CLAIMS MECHANICAL OIL/WATER EMULSIFIER 1. A mechanical emulsifier for forming an emulsion of a first fluid and second fluid, comprising an emulsifying stack including a first input for the first fluid and a second input for the second fluid at one end of the stack and an output for the emulsion at the other end of the stack, the emulsifying stack including a plurality of axially aligned helix discs, each helix disc being cut to define a helical pathway from one face of the disc to the other through which the fluid mixture passes, the exit opening of the helical pathway of each helix disc being aligned to the entry opening of the helical pathway of the subsequent helix disc in the stack, the stack including clockwise helix discs including a clockwise helical pathway and anticlockwise helix discs including an anticlockwise helical pathway, the stack being arranged such that the clockwise helix discs alternate with the anticlockwise helix discs with a separator mounted between each pair of discs such that the fluid mixture passes along a turbulent emulsifying pathway which is helical in a first direction through a first helix disc and which reverses at each disc transition.
2. A mechanical emulsifier according to claim 1 for forming an emulsion of oil and water.
3. A mechanical emulsifier according to claim 1 or 2 in which the separator comprises a disc including a bore aligned with the entry opening and exit opening of the helical pathway of the adjacent helix discs.
4. An emulsifier according to claim 2, in which the oil input and the water inputs are merged prior to entry into the stack and further comprising low demand water injection means coupled to the first and second input to control the input of water into the oil in accordance with oil demand such that below a predetermined value no water is fed into the stack.
5. A mechanical fluids emulsifier, having controllable main input as for oil and treatment input as for water and an output charactersed by å emültifyin grank of alternately clockwise and anticlockwise reciprocating helix discs, each having entry and exit sides; each of said reciprocating helix discs having a helix cut from said entry side to said exit side; said discs are arranged axially in and rotationally in line so that the exit side of the helix cut in each disc coincides, via a separator, with the entry side of the helix cut in the subsequent disc, with an abrupt transition; whereupon the alternating discs provide a turbulent emulsifying pathway which is helical within each of said reciprocating discs and which reverses at each reciprocating disc transition.

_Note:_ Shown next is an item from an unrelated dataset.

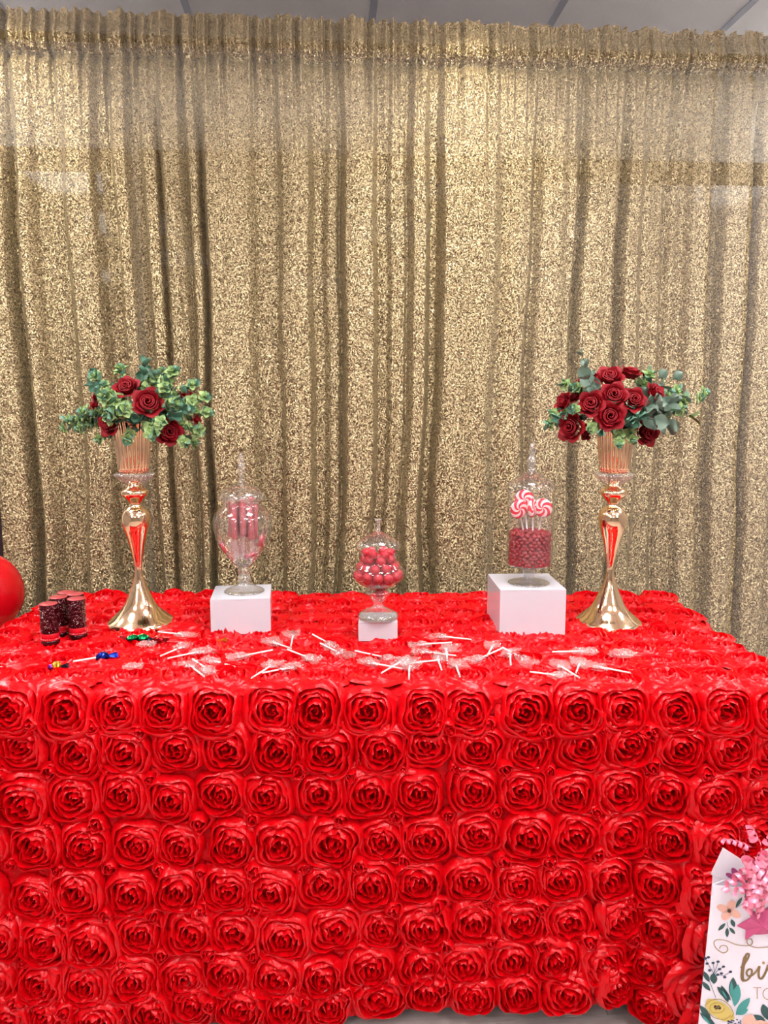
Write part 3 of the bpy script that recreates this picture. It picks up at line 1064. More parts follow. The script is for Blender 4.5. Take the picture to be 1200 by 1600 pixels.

6. An emulsifier according to claim 5, in which said abrupt transition is at 90+ degrees.
7. An emulsifier according to claim 5 or 6 in which the abrupt transition is substantially 135 degrees.
8. An emulsifier according to claim 5 or 6, for heavy oil, in which the main input causes the oil to enter said stack axially and the water input enters said stack at 90 degrees.
9. An emulsifier according to claim 5 or 6, for light oil, in which main oil input and the water inputs are merged prior to entry into said stack.
10. An emulsifier according to claim 5 further comprising low demand water injection metering means for providing water to the fuel in amounts related to fuel demand above a nominal rpm and for providing no water to the fuel below a nominal rpm.
11. A mechanical emulsifier arranged substantially as described with reference to Figures 1 and 2 of the accompanying drawings.
12. A solid-state mechanical emulsifier for water-injected fuel oil, having controllable main input as for fuel oil and treatment input as for water and an output, characterised by an emulsifying stack of alternately directed reciprocating-pair elements, each having an entry side and an exit side, with a separator portion and a cut from said entry side to said exit side; said reciprocating-pair elements being arranged axially in line so that the exit side cut in each element coincides, via a separator portion, with the entry side of the element cut in the subsequent element, with an abrupt transition greater than 90 degrees; whereupon said reciprocating-pair elements provide a turbulent emulsifying pathway which changes direction abruptly at each such transition.